An den Grundstrukturen der Gewalt wagen die wenigsten Entwicklungsprogramme zu rütteln, etwa im zentralen Bereich Bildung und Erziehung, da, wo neue Generationen heranwachsen. Ein nordeuropäischer Student, der unlängst als Lehrer ein halbes Jahr lang in Westafrika gearbeitet hat, berichtet den Freunden zu Hause, dass der Inhalt der Schulbücher und die Praxis der Erziehung die westlichen Geldgeber des Schulprojekts – wie fast überall üblich – „null interessieren“. Dass Mädchen und Jungen von Lehrern geprügelt werden, dass sie zur Strafe stundenlang auf Holzscheiten knien müssen, sei Tradition, dagegen anzugehen „kolonial“, erklären Einheimische, und da will der westliche Geber nicht reinreden, obwohl er seine eigenen Kinder so niemals behandeln ließe. Stattdessen wird eine Saat der Gewalt akzeptiert und mitfinanziert, ganz ohne all die Empörung, das Entsetzen und die Wut, die dann später, bei der Ernte aus dieser Saat, in Gang gesetzt werden. Eine teure Groteske.
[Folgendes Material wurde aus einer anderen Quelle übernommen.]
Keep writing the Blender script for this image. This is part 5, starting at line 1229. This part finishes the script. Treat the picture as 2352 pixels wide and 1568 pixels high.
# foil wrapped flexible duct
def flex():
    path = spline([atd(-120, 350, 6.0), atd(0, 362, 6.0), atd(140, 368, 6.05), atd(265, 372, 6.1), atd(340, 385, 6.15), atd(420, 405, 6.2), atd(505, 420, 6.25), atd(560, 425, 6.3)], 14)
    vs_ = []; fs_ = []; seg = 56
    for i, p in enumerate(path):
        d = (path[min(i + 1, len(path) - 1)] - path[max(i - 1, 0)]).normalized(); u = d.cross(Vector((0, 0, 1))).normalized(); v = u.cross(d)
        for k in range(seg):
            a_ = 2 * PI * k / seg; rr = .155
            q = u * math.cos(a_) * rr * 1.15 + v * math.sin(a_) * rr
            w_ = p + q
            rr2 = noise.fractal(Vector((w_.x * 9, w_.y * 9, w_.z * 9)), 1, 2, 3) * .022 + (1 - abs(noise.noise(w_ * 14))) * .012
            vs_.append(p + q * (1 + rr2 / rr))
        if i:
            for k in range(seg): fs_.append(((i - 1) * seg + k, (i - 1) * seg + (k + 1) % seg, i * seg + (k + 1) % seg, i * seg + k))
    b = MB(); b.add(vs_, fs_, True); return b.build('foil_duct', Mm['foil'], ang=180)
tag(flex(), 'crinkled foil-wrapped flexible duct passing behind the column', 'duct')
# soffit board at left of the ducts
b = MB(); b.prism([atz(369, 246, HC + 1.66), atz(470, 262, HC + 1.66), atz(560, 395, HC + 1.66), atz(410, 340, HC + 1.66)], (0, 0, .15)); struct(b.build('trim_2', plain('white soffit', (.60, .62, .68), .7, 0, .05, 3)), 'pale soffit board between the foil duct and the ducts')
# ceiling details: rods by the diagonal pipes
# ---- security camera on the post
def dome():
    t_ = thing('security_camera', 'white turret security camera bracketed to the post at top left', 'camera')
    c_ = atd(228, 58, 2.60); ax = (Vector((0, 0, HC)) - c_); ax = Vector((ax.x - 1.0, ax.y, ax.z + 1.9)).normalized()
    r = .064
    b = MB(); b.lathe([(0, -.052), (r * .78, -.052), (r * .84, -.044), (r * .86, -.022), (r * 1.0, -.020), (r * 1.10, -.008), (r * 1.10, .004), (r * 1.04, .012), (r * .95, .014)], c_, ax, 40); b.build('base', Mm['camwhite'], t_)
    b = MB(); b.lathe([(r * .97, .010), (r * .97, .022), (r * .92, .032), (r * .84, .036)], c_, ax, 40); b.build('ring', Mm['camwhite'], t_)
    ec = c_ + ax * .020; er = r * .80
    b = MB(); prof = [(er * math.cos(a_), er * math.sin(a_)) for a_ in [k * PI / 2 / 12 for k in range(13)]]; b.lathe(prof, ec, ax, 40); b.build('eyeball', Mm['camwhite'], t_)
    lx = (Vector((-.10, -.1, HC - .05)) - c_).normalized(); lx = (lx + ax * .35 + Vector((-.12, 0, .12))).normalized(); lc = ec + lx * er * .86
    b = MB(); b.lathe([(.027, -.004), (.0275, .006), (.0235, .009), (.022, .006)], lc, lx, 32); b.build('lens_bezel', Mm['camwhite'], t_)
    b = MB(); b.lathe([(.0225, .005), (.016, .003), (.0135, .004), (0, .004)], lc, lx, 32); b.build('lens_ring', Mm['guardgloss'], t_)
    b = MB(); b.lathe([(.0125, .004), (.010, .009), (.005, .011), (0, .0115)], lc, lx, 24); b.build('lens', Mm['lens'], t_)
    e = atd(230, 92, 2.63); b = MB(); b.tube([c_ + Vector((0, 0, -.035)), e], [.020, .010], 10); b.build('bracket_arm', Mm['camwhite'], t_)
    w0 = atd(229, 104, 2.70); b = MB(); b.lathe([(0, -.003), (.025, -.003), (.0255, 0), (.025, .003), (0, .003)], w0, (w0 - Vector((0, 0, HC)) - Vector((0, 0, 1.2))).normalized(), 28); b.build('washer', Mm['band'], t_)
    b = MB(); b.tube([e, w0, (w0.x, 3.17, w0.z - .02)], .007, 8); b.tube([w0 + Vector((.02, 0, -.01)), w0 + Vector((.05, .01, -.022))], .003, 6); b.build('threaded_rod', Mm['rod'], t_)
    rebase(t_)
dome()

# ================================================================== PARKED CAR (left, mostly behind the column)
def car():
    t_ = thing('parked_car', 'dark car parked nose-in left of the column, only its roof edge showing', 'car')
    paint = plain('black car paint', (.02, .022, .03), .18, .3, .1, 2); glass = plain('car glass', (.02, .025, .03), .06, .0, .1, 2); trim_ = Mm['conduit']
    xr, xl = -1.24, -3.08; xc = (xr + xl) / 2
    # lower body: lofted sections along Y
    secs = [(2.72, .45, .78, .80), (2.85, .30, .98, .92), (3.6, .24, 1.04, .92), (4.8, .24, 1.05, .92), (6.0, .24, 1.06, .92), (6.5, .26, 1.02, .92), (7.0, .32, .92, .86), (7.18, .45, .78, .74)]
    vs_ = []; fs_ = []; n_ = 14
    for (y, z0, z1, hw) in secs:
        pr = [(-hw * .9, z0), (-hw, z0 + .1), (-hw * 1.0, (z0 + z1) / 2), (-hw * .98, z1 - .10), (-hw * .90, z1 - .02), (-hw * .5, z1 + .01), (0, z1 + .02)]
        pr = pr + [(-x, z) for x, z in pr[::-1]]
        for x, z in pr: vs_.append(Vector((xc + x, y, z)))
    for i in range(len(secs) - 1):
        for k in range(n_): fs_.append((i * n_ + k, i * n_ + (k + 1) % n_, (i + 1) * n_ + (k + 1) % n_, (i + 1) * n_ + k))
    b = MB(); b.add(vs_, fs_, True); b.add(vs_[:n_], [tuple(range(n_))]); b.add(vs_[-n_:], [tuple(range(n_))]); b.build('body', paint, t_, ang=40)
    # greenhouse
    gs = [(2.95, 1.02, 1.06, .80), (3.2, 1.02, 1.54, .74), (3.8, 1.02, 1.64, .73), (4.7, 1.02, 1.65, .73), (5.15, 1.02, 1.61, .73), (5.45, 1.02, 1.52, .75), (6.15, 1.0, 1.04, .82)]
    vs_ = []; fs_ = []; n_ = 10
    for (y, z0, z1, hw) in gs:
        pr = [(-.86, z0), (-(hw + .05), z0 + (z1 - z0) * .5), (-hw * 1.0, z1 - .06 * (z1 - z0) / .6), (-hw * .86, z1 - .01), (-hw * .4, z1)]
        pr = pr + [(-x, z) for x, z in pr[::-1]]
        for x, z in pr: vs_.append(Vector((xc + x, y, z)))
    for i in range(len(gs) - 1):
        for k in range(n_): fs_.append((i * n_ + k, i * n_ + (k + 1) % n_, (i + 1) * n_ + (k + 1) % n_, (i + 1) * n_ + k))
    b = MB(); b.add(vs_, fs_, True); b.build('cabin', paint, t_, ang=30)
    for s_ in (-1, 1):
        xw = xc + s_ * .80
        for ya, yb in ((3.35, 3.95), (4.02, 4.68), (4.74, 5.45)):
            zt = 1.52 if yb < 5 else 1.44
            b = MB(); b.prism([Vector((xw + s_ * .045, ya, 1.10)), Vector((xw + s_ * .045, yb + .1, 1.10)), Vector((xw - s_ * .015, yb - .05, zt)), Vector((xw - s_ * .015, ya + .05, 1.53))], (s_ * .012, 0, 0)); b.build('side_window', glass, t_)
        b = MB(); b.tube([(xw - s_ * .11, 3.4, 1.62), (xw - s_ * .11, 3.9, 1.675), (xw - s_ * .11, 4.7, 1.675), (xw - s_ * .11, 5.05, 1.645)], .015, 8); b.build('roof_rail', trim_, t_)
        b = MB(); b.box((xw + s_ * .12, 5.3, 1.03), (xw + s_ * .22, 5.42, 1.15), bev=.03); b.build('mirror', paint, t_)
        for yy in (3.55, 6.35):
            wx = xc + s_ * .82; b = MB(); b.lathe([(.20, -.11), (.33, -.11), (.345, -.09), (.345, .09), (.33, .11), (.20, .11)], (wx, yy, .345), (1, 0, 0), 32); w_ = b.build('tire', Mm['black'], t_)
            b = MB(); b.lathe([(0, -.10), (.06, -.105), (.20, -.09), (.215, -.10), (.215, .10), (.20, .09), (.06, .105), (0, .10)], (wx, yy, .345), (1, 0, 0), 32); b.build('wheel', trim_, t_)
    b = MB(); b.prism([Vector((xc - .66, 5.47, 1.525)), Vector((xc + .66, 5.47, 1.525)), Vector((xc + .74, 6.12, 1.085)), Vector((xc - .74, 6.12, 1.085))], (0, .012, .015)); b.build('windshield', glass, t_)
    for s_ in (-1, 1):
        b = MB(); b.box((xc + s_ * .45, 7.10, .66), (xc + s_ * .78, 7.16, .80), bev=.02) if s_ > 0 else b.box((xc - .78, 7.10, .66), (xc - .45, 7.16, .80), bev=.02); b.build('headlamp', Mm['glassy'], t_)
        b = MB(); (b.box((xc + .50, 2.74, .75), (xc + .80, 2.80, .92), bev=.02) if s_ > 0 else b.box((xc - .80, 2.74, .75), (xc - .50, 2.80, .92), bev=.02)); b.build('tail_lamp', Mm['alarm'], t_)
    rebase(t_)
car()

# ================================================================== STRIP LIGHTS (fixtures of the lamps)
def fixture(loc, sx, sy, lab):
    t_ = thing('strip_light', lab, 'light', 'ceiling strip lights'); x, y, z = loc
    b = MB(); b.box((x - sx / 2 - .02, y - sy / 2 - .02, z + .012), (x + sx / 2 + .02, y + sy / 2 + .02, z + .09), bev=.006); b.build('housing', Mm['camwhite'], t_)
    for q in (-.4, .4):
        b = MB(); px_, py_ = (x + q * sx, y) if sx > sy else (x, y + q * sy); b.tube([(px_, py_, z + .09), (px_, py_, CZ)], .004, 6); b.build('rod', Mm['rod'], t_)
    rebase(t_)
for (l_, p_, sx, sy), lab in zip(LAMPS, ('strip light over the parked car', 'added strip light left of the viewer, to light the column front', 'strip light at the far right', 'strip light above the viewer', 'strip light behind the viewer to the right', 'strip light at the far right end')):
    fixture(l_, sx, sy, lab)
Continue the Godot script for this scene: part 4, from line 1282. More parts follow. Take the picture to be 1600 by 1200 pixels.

Wer demokratische Prozesse voranbringen will, sollte nur helfen, wenn er an den Grundfesten solcher „Tradition“ rüttelt. Wer Simbabwe beistehen möchte, sollte den Gewaltherrscher Mugabe nirgends einreisen lassen, die Geldhähne zudrehen und nicht Papier für seine Geldscheine liefern, wie das eine Münchner Firma tut. Es darf nicht leichter sein, Millionen an korrupte, gewalttätige Mächtige zu spenden, als auf Millionen zu verzichten, die man im Business as usual mit ihnen kassiert.